--- START OF Data rows ---
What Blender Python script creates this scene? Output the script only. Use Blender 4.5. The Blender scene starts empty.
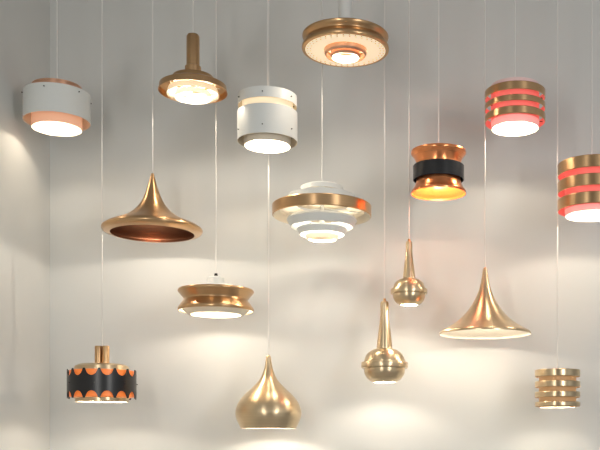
import bpy, math, random
from mathutils import Vector
random.seed(4)
F=950.0; PX=400.0; HY=440.0; EYE=1.5
CEIL=3.95; D0=4.4; WALL=D0+0.42
sc=bpy.context.scene
try:
    sc.view_settings.view_transform='Standard'
    sc.view_settings.look='None'
except Exception: pass

# ---------------------------------------------------------------- materials
def base(name):
    m=bpy.data.materials.new(name); m.use_nodes=True
    return m, m.node_tree.nodes, m.node_tree.links, m.node_tree.nodes['Principled BSDF']
def brushed(name,col,rough=0.3,aniso=0.65,var=0.04):
    m,n,l,b=base(name)
    b.inputs['Metallic'].default_value=1
    b.inputs['Anisotropic'].default_value=aniso
    b.inputs['Anisotropic Rotation'].default_value=0.25
    t=n.new('ShaderNodeTangent'); t.direction_type='RADIAL'; t.axis='Z'
    l.new(t.outputs[0],b.inputs['Tangent'])
    tc=n.new('ShaderNodeTexCoord'); mp=n.new('ShaderNodeMapping')
    mp.inputs['Scale'].default_value=(3,3,500)
    nz=n.new('ShaderNodeTexNoise'); nz.inputs['Scale'].default_value=1.0; nz.inputs['Detail'].default_value=3
    l.new(tc.outputs['Object'],mp.inputs[0]); l.new(mp.outputs[0],nz.inputs['Vector'])
    cr=n.new('ShaderNodeValToRGB')
    cr.color_ramp.elements[0].position=0.3; cr.color_ramp.elements[1].position=0.7
    cr.color_ramp.elements[0].color=tuple(c*(1-var) for c in col)+(1,)
    cr.color_ramp.elements[1].color=tuple(min(1,c*(1+var)) for c in col)+(1,)
    l.new(nz.outputs['Fac'],cr.inputs[0]); l.new(cr.outputs[0],b.inputs['Base Color'])
    mr=n.new('ShaderNodeMapRange'); mr.inputs['To Min'].default_value=rough*0.93; mr.inputs['To Max'].default_value=rough*1.07
    l.new(nz.outputs['Fac'],mr.inputs[0]); l.new(mr.outputs[0],b.inputs['Roughness'])
    return m
def paint(name,col,rough=0.5,emit=None,es=0,metal=0):
    m,n,l,b=base(name)
    nz=n.new('ShaderNodeTexNoise'); nz.inputs['Scale'].default_value=30
    mx=n.new('ShaderNodeValToRGB')
    mx.color_ramp.elements[0].color=tuple(c*0.96 for c in col)+(1,)
    mx.color_ramp.elements[1].color=tuple(col)+(1,)
    l.new(nz.outputs['Fac'],mx.inputs[0]); l.new(mx.outputs[0],b.inputs['Base Color'])
    b.inputs['Roughness'].default_value=rough; b.inputs['Metallic'].default_value=metal
    if emit:
        b.inputs['Emission Color'].default_value=tuple(emit)+(1,); b.inputs['Emission Strength'].default_value=es
    return m
BRASS=brushed('brushed_brass',(0.68,0.53,0.34),0.31)
BRASSD=brushed('aged_brass',(0.63,0.40,0.21),0.30)
COPPER=brushed('brushed_copper',(0.80,0.46,0.31),0.30)
COPPERO=brushed('orange_copper',(0.90,0.34,0.14),0.28)
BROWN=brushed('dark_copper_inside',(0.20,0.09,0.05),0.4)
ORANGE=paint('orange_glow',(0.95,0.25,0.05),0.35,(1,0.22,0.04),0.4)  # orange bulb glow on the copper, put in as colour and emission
WHITE=paint('white_enamel',(0.76,0.78,0.76),0.4)
WIN=paint('white_enamel_inside',(0.76,0.69,0.57),0.5)
GLOW=paint('opal_diffuser',(0.9,0.8,0.65),0.5,(1,0.76,0.46),0.55)
AMBER=paint('amber_glow_liner',(0.40,0.24,0.12),0.5,(1,0.55,0.22),0.2)  # liner with the amber glow between bands put into its colour and emission
PEACH=paint('peach_diffuser',(0.85,0.5,0.36),0.5,(1,0.5,0.28),0.3)
PINK=paint('red_diffuser',(0.80,0.22,0.19),0.45,(1,0.20,0.16),0.3)
PINKW=paint('pale_pink_diffuser',(0.9,0.5,0.46),0.45,(1,0.42,0.38),0.35)
PINKT=paint('pink_white_top',(0.80,0.66,0.64),0.45)
BLACK=paint('black_lacquer',(0.012,0.012,0.014),0.3)
CORDM=paint('cord_fabric',(0.80,0.79,0.76),0.7)
SOCK=paint('ceramic_socket',(0.8,0.8,0.78),0.4)

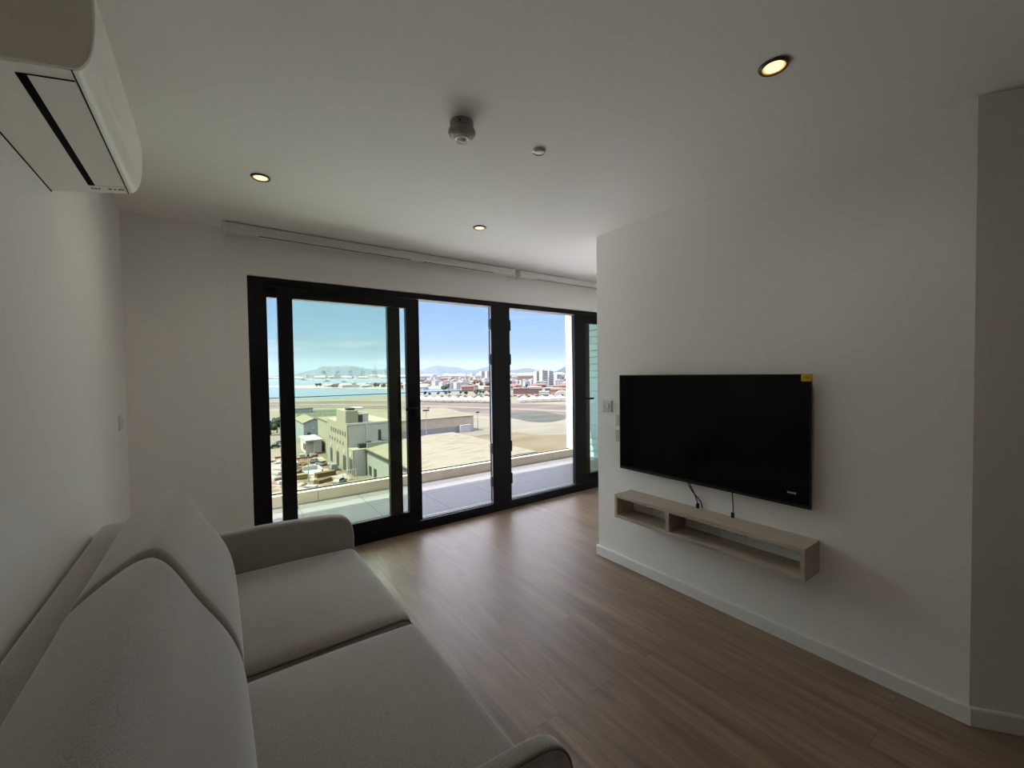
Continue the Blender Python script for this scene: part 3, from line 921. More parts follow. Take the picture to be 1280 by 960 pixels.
--- END OF Data rows ---
Given instruction
Repeat each record exactly as shown above, dropping all images.

Correct result
What Blender Python script creates this scene? Output the script only. Use Blender 4.5. The Blender scene starts empty.
import bpy, math, random
from mathutils import Vector
random.seed(4)
F=950.0; PX=400.0; HY=440.0; EYE=1.5
CEIL=3.95; D0=4.4; WALL=D0+0.42
sc=bpy.context.scene
try:
    sc.view_settings.view_transform='Standard'
    sc.view_settings.look='None'
except Exception: pass

# ---------------------------------------------------------------- materials
def base(name):
    m=bpy.data.materials.new(name); m.use_nodes=True
    return m, m.node_tree.nodes, m.node_tree.links, m.node_tree.nodes['Principled BSDF']
def brushed(name,col,rough=0.3,aniso=0.65,var=0.04):
    m,n,l,b=base(name)
    b.inputs['Metallic'].default_value=1
    b.inputs['Anisotropic'].default_value=aniso
    b.inputs['Anisotropic Rotation'].default_value=0.25
    t=n.new('ShaderNodeTangent'); t.direction_type='RADIAL'; t.axis='Z'
    l.new(t.outputs[0],b.inputs['Tangent'])
    tc=n.new('ShaderNodeTexCoord'); mp=n.new('ShaderNodeMapping')
    mp.inputs['Scale'].default_value=(3,3,500)
    nz=n.new('ShaderNodeTexNoise'); nz.inputs['Scale'].default_value=1.0; nz.inputs['Detail'].default_value=3
    l.new(tc.outputs['Object'],mp.inputs[0]); l.new(mp.outputs[0],nz.inputs['Vector'])
    cr=n.new('ShaderNodeValToRGB')
    cr.color_ramp.elements[0].position=0.3; cr.color_ramp.elements[1].position=0.7
    cr.color_ramp.elements[0].color=tuple(c*(1-var) for c in col)+(1,)
    cr.color_ramp.elements[1].color=tuple(min(1,c*(1+var)) for c in col)+(1,)
    l.new(nz.outputs['Fac'],cr.inputs[0]); l.new(cr.outputs[0],b.inputs['Base Color'])
    mr=n.new('ShaderNodeMapRange'); mr.inputs['To Min'].default_value=rough*0.93; mr.inputs['To Max'].default_value=rough*1.07
    l.new(nz.outputs['Fac'],mr.inputs[0]); l.new(mr.outputs[0],b.inputs['Roughness'])
    return m
def paint(name,col,rough=0.5,emit=None,es=0,metal=0):
    m,n,l,b=base(name)
    nz=n.new('ShaderNodeTexNoise'); nz.inputs['Scale'].default_value=30
    mx=n.new('ShaderNodeValToRGB')
    mx.color_ramp.elements[0].color=tuple(c*0.96 for c in col)+(1,)
    mx.color_ramp.elements[1].color=tuple(col)+(1,)
    l.new(nz.outputs['Fac'],mx.inputs[0]); l.new(mx.outputs[0],b.inputs['Base Color'])
    b.inputs['Roughness'].default_value=rough; b.inputs['Metallic'].default_value=metal
    if emit:
        b.inputs['Emission Color'].default_value=tuple(emit)+(1,); b.inputs['Emission Strength'].default_value=es
    return m
BRASS=brushed('brushed_brass',(0.68,0.53,0.34),0.31)
BRASSD=brushed('aged_brass',(0.63,0.40,0.21),0.30)
COPPER=brushed('brushed_copper',(0.80,0.46,0.31),0.30)
COPPERO=brushed('orange_copper',(0.90,0.34,0.14),0.28)
BROWN=brushed('dark_copper_inside',(0.20,0.09,0.05),0.4)
ORANGE=paint('orange_glow',(0.95,0.25,0.05),0.35,(1,0.22,0.04),0.4)  # orange bulb glow on the copper, put in as colour and emission
WHITE=paint('white_enamel',(0.76,0.78,0.76),0.4)
WIN=paint('white_enamel_inside',(0.76,0.69,0.57),0.5)
GLOW=paint('opal_diffuser',(0.9,0.8,0.65),0.5,(1,0.76,0.46),0.55)
AMBER=paint('amber_glow_liner',(0.40,0.24,0.12),0.5,(1,0.55,0.22),0.2)  # liner with the amber glow between bands put into its colour and emission
PEACH=paint('peach_diffuser',(0.85,0.5,0.36),0.5,(1,0.5,0.28),0.3)
PINK=paint('red_diffuser',(0.80,0.22,0.19),0.45,(1,0.20,0.16),0.3)
PINKW=paint('pale_pink_diffuser',(0.9,0.5,0.46),0.45,(1,0.42,0.38),0.35)
PINKT=paint('pink_white_top',(0.80,0.66,0.64),0.45)
BLACK=paint('black_lacquer',(0.012,0.012,0.014),0.3)
CORDM=paint('cord_fabric',(0.80,0.79,0.76),0.7)
SOCK=paint('ceramic_socket',(0.8,0.8,0.78),0.4)

Continue the Blender Python script for this scene: part 3, from line 921. More parts follow. Take the picture to be 1280 by 960 pixels.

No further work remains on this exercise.